Grupo de mulheres liberais desafia monopólio da esquerda sobre feminismo
No último dia 30 de junho, durante manifestação em favor do ministro Sergio Moro (Justiça) na avenida Paulista, um pequeno grupo na calçada defendia a importância do feminismo. Parecia loucura: o que aquelas esquerdistas estavam fazendo no meio de uma multidão de direita?
A resposta é que não se tratava de um grupo de esquerda, mas liberal, o Lola (Ladies of Liberty Alliance, ou Aliança das Mulheres da Liberdade). Confesso que para mim a expressão “feminismo de esquerda” sempre foi um pleonasmo. Mas eu estava enganado.
“A primeira feminista da história, a escritora inglesa Mary Wollstonecraft [1759-97], era liberal. Só depois, com a expansão do socialismo, o feminismo se associou à esquerda”, diz Cecília Lopes, 20, estudante de economia na PUC-RJ e presidente do Lola no Brasil.
O grupo surgiu nos EUA em 2009 e hoje tem representações na América Latina, África e Ásia. No Brasil, chegou no ano passado e ainda está se estruturando. Tem núcleos em oito estados, com cerca de 300 mulheres afiliadas. Todas liberais, claro.
Para Lopes, usar feminismo e esquerda como sinônimos não resiste a uma breve análise histórica. “Sempre houve muito machismo na esquerda, com Stalin, Che e Marx, por exemplo”, diz ela (que nessa entrevista pediu que constasse a ressalva de que fala em caráter pessoal, não como líder do grupo).
Conciliar feminismo e liberalismo, segundo Lopes, é perfeitamente possível. Os objetivos são os mesmos, ou seja, unir e fortalecer (ou empoderar) mulheres. Os meios é que são bem diferentes.
Um exemplo é uma das bandeiras mais importantes para as feministas, a paridade salarial entre homens e mulheres. No lugar de defender leis que corrijam essa distorção, o Lola sugere caminhos menos intervencionistas. “Não é numa canetada que vai resolver”, afirma ela.
O mais importante, para o Lola, é investir em educação para as meninas.
“Homens em geral vão para áreas de exatas, e mulheres, para as de humanas, que pagam menos. Isso vem de uma educação desigual: bonecas para meninas, brinquedos de construir para meninos. É preciso investir em educação igual”, afirma.
Outra medida liberal: instituir a licença parental dividida entre pai e mãe. “Os patrões tendem a negociar salários menores para mulheres em idade de ter filhos. Com a licença dividida, isso seria amenizado”, declara.

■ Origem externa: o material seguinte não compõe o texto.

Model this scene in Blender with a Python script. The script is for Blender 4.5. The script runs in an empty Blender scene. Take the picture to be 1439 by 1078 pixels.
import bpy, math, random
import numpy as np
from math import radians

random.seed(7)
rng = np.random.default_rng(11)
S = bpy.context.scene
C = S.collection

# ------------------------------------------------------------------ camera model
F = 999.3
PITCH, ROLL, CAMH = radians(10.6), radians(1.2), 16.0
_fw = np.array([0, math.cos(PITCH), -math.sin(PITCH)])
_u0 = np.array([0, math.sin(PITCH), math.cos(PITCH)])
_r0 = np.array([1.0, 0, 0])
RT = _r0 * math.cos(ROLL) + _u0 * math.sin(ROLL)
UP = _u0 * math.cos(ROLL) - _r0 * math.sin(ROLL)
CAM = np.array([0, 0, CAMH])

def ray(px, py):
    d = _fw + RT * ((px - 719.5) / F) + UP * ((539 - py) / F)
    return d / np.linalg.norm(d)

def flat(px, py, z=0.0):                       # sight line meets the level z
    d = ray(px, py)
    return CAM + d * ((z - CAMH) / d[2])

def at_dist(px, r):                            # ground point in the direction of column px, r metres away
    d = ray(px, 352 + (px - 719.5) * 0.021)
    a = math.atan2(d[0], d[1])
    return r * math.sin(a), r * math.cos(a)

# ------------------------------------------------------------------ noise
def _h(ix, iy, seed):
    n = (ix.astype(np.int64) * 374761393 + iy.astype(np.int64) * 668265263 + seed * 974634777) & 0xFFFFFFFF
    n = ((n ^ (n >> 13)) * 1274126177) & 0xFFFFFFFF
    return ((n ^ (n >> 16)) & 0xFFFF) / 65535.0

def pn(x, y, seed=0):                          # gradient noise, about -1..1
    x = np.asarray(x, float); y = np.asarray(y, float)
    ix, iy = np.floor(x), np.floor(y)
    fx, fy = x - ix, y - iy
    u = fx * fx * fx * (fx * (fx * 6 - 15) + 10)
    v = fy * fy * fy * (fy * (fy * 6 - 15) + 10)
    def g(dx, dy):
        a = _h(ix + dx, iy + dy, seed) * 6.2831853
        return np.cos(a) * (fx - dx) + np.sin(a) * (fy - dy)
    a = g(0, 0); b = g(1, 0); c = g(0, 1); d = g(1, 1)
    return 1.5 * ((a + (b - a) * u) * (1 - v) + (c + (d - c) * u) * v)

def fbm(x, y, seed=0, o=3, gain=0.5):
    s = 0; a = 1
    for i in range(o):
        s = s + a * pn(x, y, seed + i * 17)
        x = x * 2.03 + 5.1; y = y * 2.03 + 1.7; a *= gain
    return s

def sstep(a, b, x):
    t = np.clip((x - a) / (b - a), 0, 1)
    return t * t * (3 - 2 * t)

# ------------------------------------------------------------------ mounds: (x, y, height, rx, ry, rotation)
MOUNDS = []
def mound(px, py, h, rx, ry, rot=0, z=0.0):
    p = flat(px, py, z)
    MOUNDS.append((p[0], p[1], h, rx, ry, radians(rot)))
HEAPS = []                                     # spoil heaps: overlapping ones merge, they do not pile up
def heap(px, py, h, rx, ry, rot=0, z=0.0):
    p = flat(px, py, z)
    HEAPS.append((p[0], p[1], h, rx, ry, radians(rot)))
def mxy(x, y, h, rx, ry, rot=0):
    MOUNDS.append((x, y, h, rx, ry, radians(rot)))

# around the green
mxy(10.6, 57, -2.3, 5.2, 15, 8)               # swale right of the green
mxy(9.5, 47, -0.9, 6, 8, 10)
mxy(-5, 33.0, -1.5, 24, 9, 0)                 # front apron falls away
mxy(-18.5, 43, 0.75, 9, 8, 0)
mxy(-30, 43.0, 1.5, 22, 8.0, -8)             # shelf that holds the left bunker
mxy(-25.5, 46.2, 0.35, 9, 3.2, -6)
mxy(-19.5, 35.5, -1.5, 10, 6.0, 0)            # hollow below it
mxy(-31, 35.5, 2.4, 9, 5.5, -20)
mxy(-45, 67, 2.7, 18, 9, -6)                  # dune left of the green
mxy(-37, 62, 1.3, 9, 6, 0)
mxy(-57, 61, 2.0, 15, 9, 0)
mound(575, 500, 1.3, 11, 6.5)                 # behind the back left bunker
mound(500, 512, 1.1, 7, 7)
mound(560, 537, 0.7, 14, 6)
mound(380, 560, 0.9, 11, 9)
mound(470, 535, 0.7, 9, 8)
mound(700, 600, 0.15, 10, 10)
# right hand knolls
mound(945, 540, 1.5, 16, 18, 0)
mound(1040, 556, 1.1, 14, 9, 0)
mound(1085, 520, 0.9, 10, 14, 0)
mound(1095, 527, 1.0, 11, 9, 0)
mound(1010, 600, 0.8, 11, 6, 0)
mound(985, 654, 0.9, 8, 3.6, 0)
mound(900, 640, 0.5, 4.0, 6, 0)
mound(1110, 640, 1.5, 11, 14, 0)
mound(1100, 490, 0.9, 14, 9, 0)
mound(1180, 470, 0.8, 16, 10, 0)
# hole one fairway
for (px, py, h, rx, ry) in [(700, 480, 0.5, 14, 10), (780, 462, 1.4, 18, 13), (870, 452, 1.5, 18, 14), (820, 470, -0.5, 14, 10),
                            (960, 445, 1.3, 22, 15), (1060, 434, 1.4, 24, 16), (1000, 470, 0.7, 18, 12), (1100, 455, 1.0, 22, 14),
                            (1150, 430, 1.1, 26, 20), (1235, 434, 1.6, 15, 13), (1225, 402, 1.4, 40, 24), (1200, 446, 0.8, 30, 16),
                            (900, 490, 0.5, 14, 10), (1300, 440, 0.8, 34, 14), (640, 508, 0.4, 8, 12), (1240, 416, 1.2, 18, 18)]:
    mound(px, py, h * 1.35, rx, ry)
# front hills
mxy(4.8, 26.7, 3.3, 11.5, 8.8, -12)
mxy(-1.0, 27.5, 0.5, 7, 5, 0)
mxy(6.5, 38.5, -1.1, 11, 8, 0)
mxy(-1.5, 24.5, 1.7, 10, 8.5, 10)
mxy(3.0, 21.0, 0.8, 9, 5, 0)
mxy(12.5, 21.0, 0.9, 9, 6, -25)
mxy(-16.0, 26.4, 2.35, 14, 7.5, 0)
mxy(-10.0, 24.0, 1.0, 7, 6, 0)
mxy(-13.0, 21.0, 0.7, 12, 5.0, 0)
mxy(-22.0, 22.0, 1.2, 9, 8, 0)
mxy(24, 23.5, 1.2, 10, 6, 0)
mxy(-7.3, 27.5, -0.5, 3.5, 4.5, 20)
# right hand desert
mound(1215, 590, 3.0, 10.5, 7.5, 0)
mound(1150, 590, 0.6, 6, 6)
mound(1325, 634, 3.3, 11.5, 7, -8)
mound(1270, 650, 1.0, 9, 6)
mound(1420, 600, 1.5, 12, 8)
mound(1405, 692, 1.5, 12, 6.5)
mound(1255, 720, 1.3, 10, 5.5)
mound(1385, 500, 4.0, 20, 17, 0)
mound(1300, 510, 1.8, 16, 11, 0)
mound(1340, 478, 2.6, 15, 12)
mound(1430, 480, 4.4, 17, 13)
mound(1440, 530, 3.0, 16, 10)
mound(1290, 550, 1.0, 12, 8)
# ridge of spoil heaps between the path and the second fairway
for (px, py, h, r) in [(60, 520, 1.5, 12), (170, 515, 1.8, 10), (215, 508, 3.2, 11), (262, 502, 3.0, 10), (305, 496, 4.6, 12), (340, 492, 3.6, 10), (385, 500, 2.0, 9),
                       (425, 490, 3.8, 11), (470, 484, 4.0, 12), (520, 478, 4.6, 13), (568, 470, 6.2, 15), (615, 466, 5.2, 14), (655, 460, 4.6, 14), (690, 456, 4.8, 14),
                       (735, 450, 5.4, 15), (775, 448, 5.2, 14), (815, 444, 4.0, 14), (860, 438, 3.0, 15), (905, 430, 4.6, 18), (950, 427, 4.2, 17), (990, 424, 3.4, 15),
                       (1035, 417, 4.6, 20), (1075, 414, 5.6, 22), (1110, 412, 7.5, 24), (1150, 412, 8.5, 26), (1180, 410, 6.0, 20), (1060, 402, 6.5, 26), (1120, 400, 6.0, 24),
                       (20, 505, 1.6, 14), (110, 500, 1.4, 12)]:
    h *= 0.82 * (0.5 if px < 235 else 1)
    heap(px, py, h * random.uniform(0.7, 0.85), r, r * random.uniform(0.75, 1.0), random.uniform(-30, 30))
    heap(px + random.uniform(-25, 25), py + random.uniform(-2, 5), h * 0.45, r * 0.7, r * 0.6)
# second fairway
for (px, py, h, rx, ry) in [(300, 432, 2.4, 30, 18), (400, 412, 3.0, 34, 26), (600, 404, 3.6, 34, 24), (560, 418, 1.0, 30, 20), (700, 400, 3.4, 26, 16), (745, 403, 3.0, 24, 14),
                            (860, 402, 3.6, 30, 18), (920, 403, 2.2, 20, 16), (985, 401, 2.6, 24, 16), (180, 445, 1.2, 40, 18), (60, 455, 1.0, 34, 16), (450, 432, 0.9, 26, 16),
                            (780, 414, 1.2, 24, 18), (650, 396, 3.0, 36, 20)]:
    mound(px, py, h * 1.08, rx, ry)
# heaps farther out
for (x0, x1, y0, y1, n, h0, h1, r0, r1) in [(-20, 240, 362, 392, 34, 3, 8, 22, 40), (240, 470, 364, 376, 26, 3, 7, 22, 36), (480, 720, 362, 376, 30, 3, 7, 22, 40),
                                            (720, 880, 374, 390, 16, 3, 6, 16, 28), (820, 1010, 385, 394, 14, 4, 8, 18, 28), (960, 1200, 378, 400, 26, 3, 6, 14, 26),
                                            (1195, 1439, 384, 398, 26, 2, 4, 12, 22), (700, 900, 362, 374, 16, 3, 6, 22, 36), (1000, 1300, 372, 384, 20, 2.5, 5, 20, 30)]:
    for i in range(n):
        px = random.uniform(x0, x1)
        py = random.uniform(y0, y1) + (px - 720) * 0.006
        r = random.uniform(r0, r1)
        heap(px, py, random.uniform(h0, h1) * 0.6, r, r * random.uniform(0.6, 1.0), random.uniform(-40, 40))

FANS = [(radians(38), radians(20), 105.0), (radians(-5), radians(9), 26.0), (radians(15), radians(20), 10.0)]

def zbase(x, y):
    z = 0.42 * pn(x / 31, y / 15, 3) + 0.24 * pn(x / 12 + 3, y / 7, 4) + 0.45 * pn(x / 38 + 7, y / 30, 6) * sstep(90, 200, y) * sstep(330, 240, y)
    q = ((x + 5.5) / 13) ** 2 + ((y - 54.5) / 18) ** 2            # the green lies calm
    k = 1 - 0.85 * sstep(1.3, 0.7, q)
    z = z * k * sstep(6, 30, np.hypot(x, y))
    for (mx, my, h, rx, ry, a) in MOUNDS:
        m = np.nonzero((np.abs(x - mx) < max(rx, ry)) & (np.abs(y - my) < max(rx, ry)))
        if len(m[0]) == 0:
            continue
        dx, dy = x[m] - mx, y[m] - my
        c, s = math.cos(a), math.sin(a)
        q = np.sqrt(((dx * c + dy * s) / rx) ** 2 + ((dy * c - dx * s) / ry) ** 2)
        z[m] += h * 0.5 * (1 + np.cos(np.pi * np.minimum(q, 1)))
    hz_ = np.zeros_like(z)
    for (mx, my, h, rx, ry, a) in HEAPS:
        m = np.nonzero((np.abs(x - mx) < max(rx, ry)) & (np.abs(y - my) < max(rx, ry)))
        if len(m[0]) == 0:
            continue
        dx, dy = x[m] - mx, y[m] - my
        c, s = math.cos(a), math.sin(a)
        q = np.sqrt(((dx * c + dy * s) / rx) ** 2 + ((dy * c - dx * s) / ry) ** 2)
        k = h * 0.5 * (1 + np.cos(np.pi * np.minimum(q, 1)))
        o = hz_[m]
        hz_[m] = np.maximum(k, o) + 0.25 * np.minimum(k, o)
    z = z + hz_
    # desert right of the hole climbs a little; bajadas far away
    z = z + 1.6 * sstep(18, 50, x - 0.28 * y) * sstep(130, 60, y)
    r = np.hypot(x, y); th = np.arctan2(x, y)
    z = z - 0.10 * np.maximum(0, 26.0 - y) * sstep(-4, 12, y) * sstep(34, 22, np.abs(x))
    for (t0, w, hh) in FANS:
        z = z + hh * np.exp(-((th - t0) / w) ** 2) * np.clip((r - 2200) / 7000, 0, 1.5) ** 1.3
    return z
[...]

O Lola, diz sua presidente, é uma entidade plural, e aceita inclusive mulheres não-feministas (mas que são minoria).
Para ela, o feminismo de esquerda se perde em questões secundárias, como a discussão sobre o “manterrupting” (quando homens interrompem a fala de mulheres).
“Falar de manterrupting não é o mais importante. O mais importante é a falta de liberdade, se a mulher vive sob o mando de um marido, se não pode casar e trabalhar da forma que quiser”, diz.
Em termos práticos, o Lola promove aulas de autodefesa feminina, cursos de finanças pessoais e de oratória, além de grupos de estudos de leituras liberais.
Em São Paulo, explica a coordenadora estadual do grupo, a advogada Marina Zonis, 25, há um foco grande na questão do emprego. “As mulheres falam muito da dificuldade de conseguir ou manter emprego após ter filhos”, diz.
Para tentar ajudar, o Lola faz oficinas para a elaboração de currículos e dá orientações sobre como se comportar em entrevistas de emprego.
Zonis se define como uma liberal clássica. Para explicar suas convicções, gosta de usar a imagem de que defende “um Estado que não coloque cadeiras na frente de uma pessoa que queira caminhar”.
Sua primeira experiência feminista, diz ela, foi de esquerda, como é frequente acontecer. Mas isso não satisfazia seus anseios.
“Se você quer alguém que defenda pautas femininas, você não tem escolha, tem de votar no PSOL. Mas eu não me identifico com nenhuma outra pauta do PSOL. Esse é o problema”, afirma. O Lola, diz, veio tentar oferecer uma alternativa (embora seja uma entidade apartidária).
Por enquanto, uma das maiores dificuldades do grupo é conquistar um nicho entre as feministas e lidar com bullying virtual, sobretudo em sua página no Facebook. Como resume Zonis:
“A gente é odiado pela esquerda pela direita. A gente é um negócio que não deveria existir. Mas queremos mostrar que as mulheres liberais existem”.